═════ SOURCE MATERIAL ═════

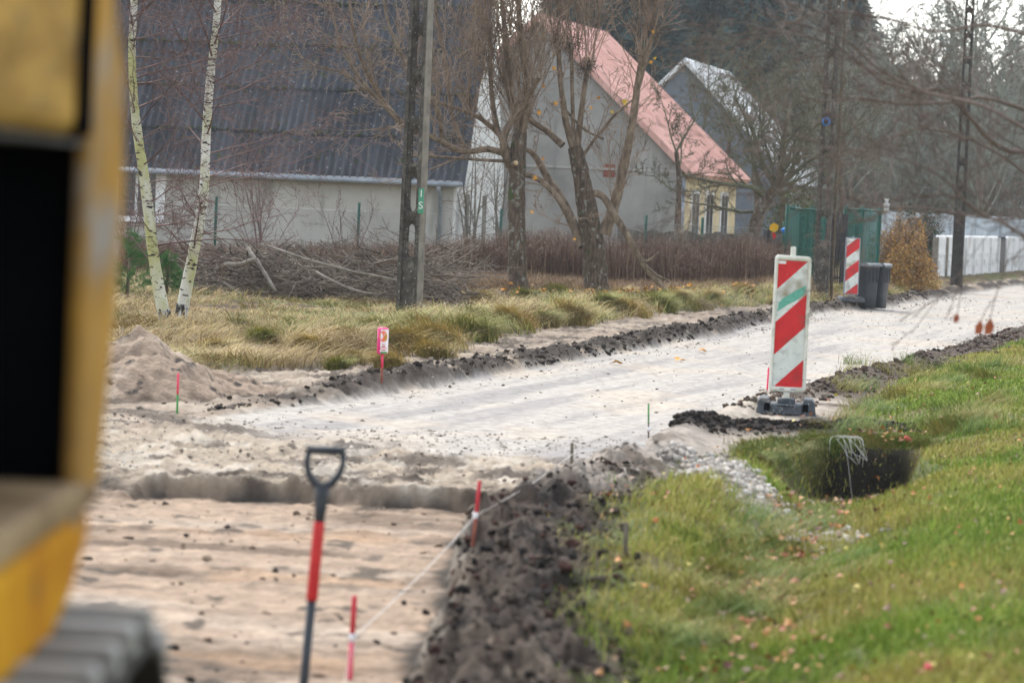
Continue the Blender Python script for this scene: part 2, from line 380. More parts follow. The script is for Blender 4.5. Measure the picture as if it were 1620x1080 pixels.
# ------------------------------------------------------------------ materials for objects
M['wall_grey'] = mat('wall_grey', (.40, .385, .355), (.53, .515, .485), .7, .95, bump=.004, bscale=60, spots=[(1.5, .55, .75, (.26, .25, .225), (2.5, 2.5, .4))])
M['wall_white'] = mat('wall_white', (.66, .66, .64), (.74, .74, .73), 1.5, .95)
M['wall_dgrey'] = mat('wall_dgrey', (.28, .275, .26), (.45, .44, .415), .7, .95, bump=.004, bscale=40, spots=[(1.5, .55, .75, (.25, .245, .23), (2.5, 2.5, .4))])
M['wall_yellow'] = mat('wall_yellow', (.58, .47, .28), (.66, .56, .36), 1.5, .95)
M['eternit'] = mat('eternit', (.030, .034, .042), (.078, .084, .098), 1.4, .85, stretch=(1, .35, .35), spots=[(6, .685, .72, (.36, .38, .39), (1.8, 1.8, 1.8)), (4, .66, .71, (.04, .06, .02))])
M['moss'] = mat('moss', (.03, .05, .012), (.09, .11, .03), 30, .95)
M['pink_roof'] = mat('pink_roof', (.56, .29, .24), (.74, .46, .40), 1.1, .55, stretch=(1, 1.6, .6), spots=[(2, .56, .72, (.46, .26, .22), (2, 2, .5))])
M['white_roof'] = mat('white_roof', (.62, .65, .68), (.75, .77, .79), 1, .5)
M['slate'] = mat('slate', (.13, .155, .19), (.18, .205, .24), 3, .8)
M['brick'] = mat('brick', (.22, .06, .045), (.34, .11, .08), 20, .9)
M['white_pvc'] = mat('white_pvc', (.78, .79, .8), (.84, .84, .85), 4, .4)
M['glass'] = mat('glass', (.015, .017, .02), (.05, .055, .06), 3, .08, spec=.6)
M['zinc'] = mat('zinc', (.24, .27, .31), (.36, .40, .45), 5, .45, metal=.3)
M['dark_concrete'] = mat('dark_concrete', (.045, .042, .038), (.12, .11, .095), 9, .95, bump=.008, bscale=40, spots=[(24, .64, .69, (.38, .37, .34)), (5, .60, .70, (.20, .19, .16))])
M['pale_concrete'] = mat('pale_concrete', (.15, .135, .115), (.26, .24, .20), 6, .95)
M['black_pole'] = mat('black_pole', (.025, .024, .023), (.06, .055, .05), 9, .9, spots=[(26, .66, .70, (.3, .3, .28))])
M['white_conc'] = mat('white_conc', (.55, .56, .56), (.72, .73, .73), 3, .9, bump=.01, bscale=20)
M['blue_conc'] = mat('blue_conc', (.42, .48, .53), (.52, .57, .61), 3, .9)
M['green_metal'] = mat('green_metal', (.008, .06, .045), (.012, .085, .06), 8, .5)
M['green_net'] = mat('green_net', (.006, .075, .06), (.012, .12, .095), 14, .8, stretch=(4, 4, .4))
M['far_twig'] = mat('far_twig', (.12, .13, .105), (.27, .285, .24), 1.5, .9)
M['far_twig_brown'] = mat('far_twig_brown', (.18, .14, .115), (.34, .285, .245), 1.5, .9)
M['black_metal'] = mat('black_metal', (.012, .013, .02), (.025, .027, .035), 8, .45)
M['wire'] = mat('wire', (.20, .23, .21), (.30, .32, .30), 8, .5, metal=.3)
M['bin'] = mat('bin', (.028, .033, .042), (.045, .052, .062), 12, .5)
M['bin_lid'] = mat('bin_lid', (.09, .10, .115), (.22, .24, .25), 8, .35)
M['rubber'] = mat('rubber', (.045, .055, .065), (.10, .115, .13), 25, .75, bump=.004, bscale=90, spots=[(60, .64, .68, (.35, .36, .36)), (6, .58, .72, (.22, .20, .17))])
M['frame_white'] = mat('frame_white', (.58, .58, .50), (.72, .72, .66), 12, .55, spots=[(18, .66, .72, (.30, .27, .18)), (5, .55, .72, (.36, .33, .24))])
M['refl_white'] = mat('refl_white', (.56, .60, .57), (.68, .71, .68), 10, .35, spots=[(45, .68, .70, (.12, .12, .11)), (14, .58, .72, (.42, .46, .45)), (5, .58, .74, (.30, .26, .19))])
M['refl_red'] = mat('refl_red', (.52, .012, .02), (.60, .02, .025), 12, .35, spots=[(55, .72, .735, (.6, .5, .45)), (6, .60, .78, (.34, .03, .03))])
M['paint_green'] = mat('paint_green', (.09, .36, .27), (.16, .42, .33), 30, .6)
M['grey_frame'] = mat('grey_frame', (.20, .22, .26), (.28, .30, .34), 8, .5)
M['sticker'] = mat('sticker', (.75, .75, .76), (.8, .8, .8), 8, .4)
M['bark_dark'] = mat('bark_dark', (.042, .030, .022), (.15, .11, .08), 9, .95, stretch=(3, 3, .7), bump=.02, bscale=18, spots=[(11, .60, .66, (.22, .22, .19)), (5, .64, .7, (.05, .075, .02))])
M['bark_brown'] = mat('bark_brown', (.085, .062, .042), (.26, .20, .145), 6, .9, stretch=(2, 2, .8), bump=.008, bscale=25)
M['twig_brown'] = mat('twig_brown', (.15, .105, .075), (.36, .27, .20), 3, .8)
M['twig_purple'] = mat('twig_purple', (.10, .058, .052), (.20, .125, .115), 3, .75)
M['twig_grey'] = mat('twig_grey', (.11, .095, .075), (.20, .175, .14), 3, .85)
M['twig_green'] = mat('twig_green', (.07, .07, .045), (.15, .15, .095), 4, .9)
M['twig_front'] = mat('twig_front', (.095, .07, .06), (.19, .145, .125), 3, .8)
M['dead_wood'] = mat('dead_wood', (.035, .027, .022), (.26, .215, .175), 2.5, .95)
M['log_wood'] = mat('log_wood', (.16, .14, .12), (.30, .27, .23), 8, .95)
M['cut_wood'] = mat('cut_wood', (.50, .36, .20), (.6, .45, .28), 20, .8)
M['birch'] = mat('birch', (.56, .55, .48), (.70, .69, .64), 4, .8, spots=[(3, .44, .62, (.44, .44, .20), (1, 1, .5)), (9, .60, .63, (.035, .028, .024), (1, 1, 3.2)), (26, .66, .68, (.05, .04, .035), (1, 1, 5))])
M['birch_base'] = mat('birch_base', (.03, .026, .024), (.58, .57, .53), 14, .85, pos=(.46, .53), stretch=(1, 1, .5))
M['pine'] = mat('pine', .8, 1.2, 5, .7, attr=True)
M['spruce'] = mat('spruce', (.018, .042, .042), (.05, .09, .085), .6, .85)
M['spruce2'] = mat('spruce2', (.035, .065, .065), (.08, .125, .12), .6, .85)
M['leaf_orange'] = mat('leaf_orange', (.50, .20, .03), (.68, .36, .05), 9, .6)
M['leaf_yellow'] = mat('leaf_yellow', (.72, .50, .04), (.8, .6, .08), 9, .6)
M['leaf_rust'] = mat('leaf_rust', (.28, .06, .025), (.40, .11, .05), 9, .6)
M['pink_paint'] = mat('pink_paint', (.72, .03, .09), (.80, .06, .14), 20, .5)
M['red_paint'] = mat('red_paint', (.45, .015, .03), (.60, .04, .06), 20, .6)
M['rust'] = mat('rust', (.16, .045, .03), (.30, .10, .06), 30, .8)
M['green_paint'] = mat('green_paint', (.04, .22, .05), (.07, .3, .08), 20, .6)
M['old_wood'] = mat('old_wood', (.09, .075, .055), (.17, .145, .11), 20, .9)
M['string'] = mat('string', (.70, .69, .66), (.78, .77, .74), 20, .8)
M['tape'] = mat('tape', (.75, .75, .78), (.85, .85, .87), 20, .5)
M['shovel_grip'] = mat('shovel_grip', (.030, .036, .045), (.05, .056, .066), 20, .5)
M['shovel_red'] = mat('shovel_red', (.50, .02, .022), (.58, .03, .03), 20, .4)
M['shovel_steel'] = mat('shovel_steel', (.03, .034, .042), (.05, .055, .065), 20, .4)
M['ex_yellow'] = mat('ex_yellow', (.22, .12, .025), (.56, .34, .085), 2.5, .8, spec=.06, stretch=(1, 1, 5), spots=[(6, .60, .75, (.16, .12, .08), (1, 1, 5))])
M['ex_orange'] = mat('ex_orange', (.46, .19, .008), (.62, .32, .015), 4, .8, spec=.06, spots=[(7, .62, .72, (.18, .10, .04))])
M['ex_tan'] = mat('ex_tan', (.24, .14, .05), (.52, .28, .045), 3, .8, spec=.06, spots=[(5, .55, .7, (.30, .28, .26))])
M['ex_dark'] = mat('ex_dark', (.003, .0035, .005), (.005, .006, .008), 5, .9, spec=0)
M['ex_grey'] = mat('ex_grey', (.16, .10, .05), (.42, .31, .18), 4, .8, spec=.06)
M['track'] = mat('track', (.24, .235, .225), (.38, .37, .355), 6, .6, metal=.3)
M['track_dark'] = mat('track_dark', (.02, .019, .018), (.05, .045, .04), 6, .8)
M['sand'] = mat('sand', .75, 1.2, 12, .95, attr=True, bump=.02, bscale=30)
M['toy_yellow'] = mat('toy_yellow', (.85, .45, .01), (.9, .5, .02), 5, .5)
M['toy_red'] = mat('toy_red', (.6, .03, .03), (.65, .04, .04), 5, .5)
M['toy_blue'] = mat('toy_blue', (.02, .2, .65), (.03, .25, .7), 5, .5)
M['sign_green'] = mat('sign_green', (.06, .28, .17), (.09, .33, .2), 9, .5)
M['green_shed'] = mat('green_shed', (.20, .33, .27), (.28, .40, .33), 1, .7)
M['bush_amber'] = mat('bush_amber', .8, 1.2, 3, .8, attr=True)
PI = math.pi
M['green_net'].node_tree.nodes['Principled BSDF'].inputs['Alpha'].default_value = .78
rnd = random.Random(11)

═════

STATED PROBLEM ▸ List the lines of the material in which the word "spec" occurs.

THE RESPONSE ▸
M['glass'] = mat('glass', (.015, .017, .02), (.05, .055, .06), 3, .08, spec=.6)
M['ex_yellow'] = mat('ex_yellow', (.22, .12, .025), (.56, .34, .085), 2.5, .8, spec=.06, stretch=(1, 1, 5), spots=[(6, .60, .75, (.16, .12, .08), (1, 1, 5))])
M['ex_orange'] = mat('ex_orange', (.46, .19, .008), (.62, .32, .015), 4, .8, spec=.06, spots=[(7, .62, .72, (.18, .10, .04))])
M['ex_tan'] = mat('ex_tan', (.24, .14, .05), (.52, .28, .045), 3, .8, spec=.06, spots=[(5, .55, .7, (.30, .28, .26))])
M['ex_dark'] = mat('ex_dark', (.003, .0035, .005), (.005, .006, .008), 5, .9, spec=0)
M['ex_grey'] = mat('ex_grey', (.16, .10, .05), (.42, .31, .18), 4, .8, spec=.06)